South Dakota’s legislature in recent years has served a laboratory for extreme conservative policies, and that has one Republican lawmaker in the state worried.
Among state Rep. Anne Hajek’s (R) concerns is a proposed bill that would allow businesses to deny service to same-sex couples.
“The media picks up on these bills and people think about moving to South Dakota and they say, ‘Oh, crazies are out there,” Hajek told television station KELO.
She called the legislation, currently being taken up in the state Senate, “scary.”
Hajek also wasn’t a fan of a bill that would have authorized elected officials to carry guns in public buildings. The House bill was rejected last week.

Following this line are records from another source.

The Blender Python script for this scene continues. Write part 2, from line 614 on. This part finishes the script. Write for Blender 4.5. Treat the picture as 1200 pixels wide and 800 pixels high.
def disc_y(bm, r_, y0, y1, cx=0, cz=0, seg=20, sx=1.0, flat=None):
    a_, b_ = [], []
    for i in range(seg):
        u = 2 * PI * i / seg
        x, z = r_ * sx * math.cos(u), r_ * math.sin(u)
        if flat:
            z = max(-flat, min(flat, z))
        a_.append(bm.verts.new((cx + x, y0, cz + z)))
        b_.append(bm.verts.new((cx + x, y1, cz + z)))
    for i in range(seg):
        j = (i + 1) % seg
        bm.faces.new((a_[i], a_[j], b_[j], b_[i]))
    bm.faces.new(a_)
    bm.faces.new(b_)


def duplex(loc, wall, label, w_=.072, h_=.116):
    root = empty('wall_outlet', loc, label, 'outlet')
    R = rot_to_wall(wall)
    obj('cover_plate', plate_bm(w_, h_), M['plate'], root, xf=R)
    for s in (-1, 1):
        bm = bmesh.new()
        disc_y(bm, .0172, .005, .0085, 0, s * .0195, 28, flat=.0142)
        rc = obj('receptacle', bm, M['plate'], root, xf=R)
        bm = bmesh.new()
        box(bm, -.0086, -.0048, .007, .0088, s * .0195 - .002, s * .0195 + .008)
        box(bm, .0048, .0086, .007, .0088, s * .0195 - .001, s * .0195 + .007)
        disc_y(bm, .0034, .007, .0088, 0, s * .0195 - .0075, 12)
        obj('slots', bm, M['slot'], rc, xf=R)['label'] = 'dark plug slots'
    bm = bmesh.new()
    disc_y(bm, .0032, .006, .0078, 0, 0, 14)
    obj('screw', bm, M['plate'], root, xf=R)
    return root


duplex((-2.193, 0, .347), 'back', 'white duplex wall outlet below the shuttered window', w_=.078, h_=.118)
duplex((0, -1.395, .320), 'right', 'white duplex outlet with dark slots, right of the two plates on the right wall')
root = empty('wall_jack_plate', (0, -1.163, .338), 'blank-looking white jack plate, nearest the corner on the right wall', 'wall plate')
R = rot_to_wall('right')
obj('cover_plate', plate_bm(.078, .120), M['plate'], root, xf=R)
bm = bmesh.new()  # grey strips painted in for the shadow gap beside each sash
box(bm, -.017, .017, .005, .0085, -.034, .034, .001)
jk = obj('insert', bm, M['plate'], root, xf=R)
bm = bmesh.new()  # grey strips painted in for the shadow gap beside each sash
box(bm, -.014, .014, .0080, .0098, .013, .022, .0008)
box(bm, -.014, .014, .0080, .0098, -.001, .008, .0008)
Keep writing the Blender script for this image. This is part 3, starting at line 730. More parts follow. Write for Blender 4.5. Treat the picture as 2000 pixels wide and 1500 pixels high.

“I think there is legislation brought with the purpose of having a lot of discussion and having people spent a lot of time on it. It’s frivolous, but it will keep us from doing the work we’re supposed to be doing,” Hajek said.
Such proposals are typical for the GOP-dominated legislature. State lawmakers passed legislation last year that extended what was already the longest abortion wait period in the country, as well as a bill to allow armed volunteers in schools. Each measure was signed into law by Gov. Dennis Daugaard (R).
(Above, a woman in Rapid City, S.D. rolls her shopping cart after an early autumn snowstorm pounded the state in October 2013.)